Marner has recorded 67 goals and 224 points in his first 241 career NHL games to date and is coming off a career-high 94-point season. His entry-level deal that paid him an AAV of $1,744,167 expired at the end of the 2018-19 season. There’s long been speculation about whether the Leafs can afford to pay their big three of Marner, Auston Matthews and William Nylander.

William Nylander signed a six-year deal with an AAV of $6.9M last season, while Matthews signed a five-year contract extension with an AAV of $11.6M. Many will argue that Marner is the most valuable of the three.

According to the article by Mirtle in the Athletic, The Leafs originally proposed a long-term deal to Marner, but Marner’s camp countered with an expensive bridge proposal.  

“There has been talk for ages now about the Leafs’ making a max-term offer, some time ago, at eight years and more than $10-million a season. Giving away that many UFA years, however, was a no-go for the Marner camp.

They apparently countered with three years at around a $10-million annual value, which would be the richest bridge deal in NHL history – by quite a bit. (Consider that Nikita Kucherov’s three-year bridge back in 2016 was for just under $4.8-million AAV.)”

Mirtle explained that with the Marner camp uninterested in an eight-year deal, there are three term lengths the Leafs have commonly been working with in this process: A three-year deal, a six-year deal and a seven-year deal.

The article also explains why the Leafs are interested in a three-year, six-deal or a seven-deal term.
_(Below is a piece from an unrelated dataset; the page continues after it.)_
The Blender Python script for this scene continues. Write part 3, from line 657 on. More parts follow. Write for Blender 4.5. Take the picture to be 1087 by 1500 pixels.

Mirtle details that one- and two-year contracts are considered too short, while a four-year deal would make Marner a UFA at age 26 in the prime of his career. A five-year deal would mean that all three of Matthews, Nylander and Marner come up for renewal as UFAs in the same offseason in 2024.

“The good news is that I think this means Marner will get signed, at some point, and remain in Toronto.

The bad news is that he will get more than most of us anticipated and more than his comparables would dictate, making the Leafs’ already tight cap situation even tighter.”

One thing we know for certain is, if Marner signs, it will set a precedent for the NHL and the other RFA players heading into the 2019-20 season.